The region of less than 30 square km, which has a population of some 549,000, has had three projects listed as national intangible cultural heritage since 2006—Cantonese Opera, Guangdong herbal tea and religious woodcarvings. The first two were jointly applied for by Macao, Hong Kong and Guangdong Province, whose cultures developed from the same origin and share many similarities. On September 30, 2009, UNESCO inscribed Cantonese Opera on the list of Intangible Cultural Heritage of Humanity.
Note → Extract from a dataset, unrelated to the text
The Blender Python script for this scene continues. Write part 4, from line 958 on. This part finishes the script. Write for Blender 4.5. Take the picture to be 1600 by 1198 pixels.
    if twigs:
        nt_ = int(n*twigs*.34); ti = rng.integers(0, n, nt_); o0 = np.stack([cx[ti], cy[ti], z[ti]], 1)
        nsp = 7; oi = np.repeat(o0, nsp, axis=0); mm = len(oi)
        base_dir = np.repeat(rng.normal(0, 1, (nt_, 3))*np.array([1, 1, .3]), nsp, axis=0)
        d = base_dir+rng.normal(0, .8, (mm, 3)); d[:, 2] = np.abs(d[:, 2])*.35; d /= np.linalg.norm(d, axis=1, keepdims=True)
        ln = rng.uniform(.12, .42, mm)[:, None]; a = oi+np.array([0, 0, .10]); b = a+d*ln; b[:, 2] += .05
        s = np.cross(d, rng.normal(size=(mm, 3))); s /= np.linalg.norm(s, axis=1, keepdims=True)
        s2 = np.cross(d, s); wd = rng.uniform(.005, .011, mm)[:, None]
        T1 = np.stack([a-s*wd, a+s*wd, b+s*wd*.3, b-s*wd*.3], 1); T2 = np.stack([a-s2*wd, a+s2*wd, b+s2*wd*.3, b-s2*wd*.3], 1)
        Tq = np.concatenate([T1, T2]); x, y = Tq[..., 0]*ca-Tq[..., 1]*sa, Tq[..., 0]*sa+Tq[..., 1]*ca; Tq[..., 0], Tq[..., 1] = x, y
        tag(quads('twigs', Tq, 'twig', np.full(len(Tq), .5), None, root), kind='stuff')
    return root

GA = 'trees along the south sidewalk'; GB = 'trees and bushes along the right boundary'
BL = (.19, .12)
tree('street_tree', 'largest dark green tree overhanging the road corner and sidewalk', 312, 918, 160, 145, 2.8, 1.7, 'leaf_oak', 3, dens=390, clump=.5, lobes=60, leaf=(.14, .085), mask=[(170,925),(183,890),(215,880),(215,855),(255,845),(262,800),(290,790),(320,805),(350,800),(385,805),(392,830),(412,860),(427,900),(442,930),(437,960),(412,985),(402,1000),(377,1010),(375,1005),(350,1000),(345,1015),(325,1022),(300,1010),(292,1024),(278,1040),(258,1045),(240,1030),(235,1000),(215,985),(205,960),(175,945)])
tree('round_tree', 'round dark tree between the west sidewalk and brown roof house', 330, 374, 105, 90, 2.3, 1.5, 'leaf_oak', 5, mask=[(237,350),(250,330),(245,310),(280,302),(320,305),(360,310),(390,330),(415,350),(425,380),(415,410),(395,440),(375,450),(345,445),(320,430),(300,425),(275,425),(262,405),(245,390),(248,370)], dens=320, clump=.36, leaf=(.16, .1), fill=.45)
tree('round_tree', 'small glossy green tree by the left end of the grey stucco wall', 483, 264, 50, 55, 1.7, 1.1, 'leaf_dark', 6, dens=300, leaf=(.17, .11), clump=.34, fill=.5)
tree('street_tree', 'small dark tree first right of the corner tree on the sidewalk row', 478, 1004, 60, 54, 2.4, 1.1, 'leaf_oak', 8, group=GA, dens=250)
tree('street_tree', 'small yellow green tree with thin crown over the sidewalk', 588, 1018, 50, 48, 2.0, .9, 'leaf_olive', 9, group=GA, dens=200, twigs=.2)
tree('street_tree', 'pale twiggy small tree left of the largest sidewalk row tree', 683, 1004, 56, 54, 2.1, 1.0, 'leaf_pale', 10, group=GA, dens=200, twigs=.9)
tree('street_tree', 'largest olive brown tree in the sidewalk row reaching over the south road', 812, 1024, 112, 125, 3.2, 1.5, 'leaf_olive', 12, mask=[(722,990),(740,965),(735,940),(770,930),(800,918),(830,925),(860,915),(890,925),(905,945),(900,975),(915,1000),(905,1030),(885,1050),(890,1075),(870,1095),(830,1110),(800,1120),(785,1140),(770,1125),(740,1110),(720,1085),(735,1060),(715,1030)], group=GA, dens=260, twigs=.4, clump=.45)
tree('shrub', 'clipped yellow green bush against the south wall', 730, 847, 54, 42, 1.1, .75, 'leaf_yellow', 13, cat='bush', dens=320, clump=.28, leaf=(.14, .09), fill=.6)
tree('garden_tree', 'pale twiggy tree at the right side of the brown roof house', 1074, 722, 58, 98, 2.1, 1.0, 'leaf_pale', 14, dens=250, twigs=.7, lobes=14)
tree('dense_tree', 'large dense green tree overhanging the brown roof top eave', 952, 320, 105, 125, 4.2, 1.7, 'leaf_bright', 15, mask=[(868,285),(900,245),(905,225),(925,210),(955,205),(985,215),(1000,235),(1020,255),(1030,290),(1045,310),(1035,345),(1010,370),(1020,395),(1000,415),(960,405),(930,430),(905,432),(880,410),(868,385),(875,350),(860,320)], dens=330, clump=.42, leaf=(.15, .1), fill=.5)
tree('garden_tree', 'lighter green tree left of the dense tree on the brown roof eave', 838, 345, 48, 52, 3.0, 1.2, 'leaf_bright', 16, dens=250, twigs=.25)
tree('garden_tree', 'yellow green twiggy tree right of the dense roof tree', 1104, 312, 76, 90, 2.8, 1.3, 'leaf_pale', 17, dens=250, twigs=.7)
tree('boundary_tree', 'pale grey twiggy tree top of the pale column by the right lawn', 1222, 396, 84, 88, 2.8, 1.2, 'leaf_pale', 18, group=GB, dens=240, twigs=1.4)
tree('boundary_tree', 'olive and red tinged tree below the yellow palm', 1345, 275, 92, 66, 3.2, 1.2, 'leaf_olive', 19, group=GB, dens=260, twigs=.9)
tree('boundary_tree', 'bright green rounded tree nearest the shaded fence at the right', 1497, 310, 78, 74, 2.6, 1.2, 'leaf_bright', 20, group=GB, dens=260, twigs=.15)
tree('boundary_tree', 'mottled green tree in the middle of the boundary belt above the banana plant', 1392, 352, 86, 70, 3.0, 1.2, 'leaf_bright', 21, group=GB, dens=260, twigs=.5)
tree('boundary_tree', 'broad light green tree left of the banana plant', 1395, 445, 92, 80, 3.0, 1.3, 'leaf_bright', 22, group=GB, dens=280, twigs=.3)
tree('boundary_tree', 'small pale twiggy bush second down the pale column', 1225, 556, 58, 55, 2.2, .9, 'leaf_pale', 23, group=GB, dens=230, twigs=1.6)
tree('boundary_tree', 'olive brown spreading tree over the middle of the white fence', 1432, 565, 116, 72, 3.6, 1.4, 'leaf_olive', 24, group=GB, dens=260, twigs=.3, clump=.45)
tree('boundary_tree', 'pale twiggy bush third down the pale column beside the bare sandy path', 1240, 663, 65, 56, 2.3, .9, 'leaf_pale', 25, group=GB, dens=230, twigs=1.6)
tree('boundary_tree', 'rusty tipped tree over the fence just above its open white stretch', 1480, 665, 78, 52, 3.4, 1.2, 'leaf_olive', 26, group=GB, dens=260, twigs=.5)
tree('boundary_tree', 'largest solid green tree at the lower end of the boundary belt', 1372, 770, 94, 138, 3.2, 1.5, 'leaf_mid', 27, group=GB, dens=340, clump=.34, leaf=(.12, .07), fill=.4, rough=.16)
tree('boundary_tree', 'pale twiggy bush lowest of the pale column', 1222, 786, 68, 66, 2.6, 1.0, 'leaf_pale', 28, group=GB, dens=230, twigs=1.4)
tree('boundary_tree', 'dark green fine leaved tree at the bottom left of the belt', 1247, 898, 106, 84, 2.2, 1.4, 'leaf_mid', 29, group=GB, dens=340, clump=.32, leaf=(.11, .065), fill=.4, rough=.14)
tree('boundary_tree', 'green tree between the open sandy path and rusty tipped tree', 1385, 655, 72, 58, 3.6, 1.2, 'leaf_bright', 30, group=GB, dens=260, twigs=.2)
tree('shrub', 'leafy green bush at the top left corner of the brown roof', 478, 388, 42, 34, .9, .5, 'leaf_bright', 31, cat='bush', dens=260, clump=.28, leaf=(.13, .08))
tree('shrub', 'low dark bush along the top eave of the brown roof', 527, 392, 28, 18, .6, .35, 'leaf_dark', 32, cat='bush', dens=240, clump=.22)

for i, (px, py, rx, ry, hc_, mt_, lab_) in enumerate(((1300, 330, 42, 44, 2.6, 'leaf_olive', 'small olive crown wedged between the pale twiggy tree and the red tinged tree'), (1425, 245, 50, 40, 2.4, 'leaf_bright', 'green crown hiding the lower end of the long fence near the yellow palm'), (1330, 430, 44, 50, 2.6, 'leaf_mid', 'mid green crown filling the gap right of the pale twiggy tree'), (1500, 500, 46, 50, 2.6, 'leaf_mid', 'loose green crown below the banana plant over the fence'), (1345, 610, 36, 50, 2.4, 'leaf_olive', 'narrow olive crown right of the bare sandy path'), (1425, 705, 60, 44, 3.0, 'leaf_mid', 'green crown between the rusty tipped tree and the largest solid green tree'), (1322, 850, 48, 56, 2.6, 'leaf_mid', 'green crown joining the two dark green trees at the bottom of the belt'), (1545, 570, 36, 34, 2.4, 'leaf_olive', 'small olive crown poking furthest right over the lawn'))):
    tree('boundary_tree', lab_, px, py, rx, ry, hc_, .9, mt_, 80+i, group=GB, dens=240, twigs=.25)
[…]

Chan said the distinction of being listed as a cultural heritage site has helped rejuvenate traditional arts and crafts in Macao. Woodcarving of religious figures is a craft that developed out of the demands of workers on fishing boats, who sought to worship gods to be blessed for safe trips. The art was once on the verge of extinction due to the decline of the local fishing industry.

"Before carving religious figures became a part of our cultural heritage, few young people were willing to study the craft. Now the remaining two shops are booming, with orders coming from temples in the Chinese communities of many foreign countries. The shops are starting to recruit new apprentices," Chan said.

The number of visitors annually coming to Macao tripled from 1999 to 2008, with 22.9 million making a trip to the region last year.

"The Historic Center of Macao's inscription as a UNESCO world heritage site has greatly boosted tourism in Macao," said Joao Manuel Costa Antunes, Director of the Macao SAR Government Tourism Office. To promote the heritage site, the tourism office named 2006 as Macao World Heritage Year and launched promotional campaigns for the area's cultural legacy on the Chinese mainland and in Hong Kong and Taiwan, as well as Japan, Australia, Europe and North America.

Over half of tourists coming to Macao are from the Chinese mainland, so the tourism office has been cooperating with its mainland counterparts. Following an initiative to set up an office to jointly promote tourism in the Pearl River Delta in 1993, Hong Kong, Macao and the mainland's Guangdong have been upgrading a tourism information platform that provides comprehensive information covering the region. In June 2008, tourism agency associations from Macao and Guangdong's Jiangmen signed a contract to promote the two areas as destinations with world cultural heritage sites. Diaolou, the multi-storied defensive village houses in Kaiping, Jiangmen, was also named a world cultural heritage site in 2007.

"We have created four cultural brands in the last 10 years—the Macao International Music Festival, the Macao Arts Festival, the Macao Chinese Orchestra and the Macao Orchestra," said Ho Lai Chun, President of the Cultural Affairs Office of Macao SAR Government. According to the 2009 Macao International Music Festival's website, 98 percent of concert tickets for the one-month event in October were sold out and its outdoor concert alone attracted 8,000 people.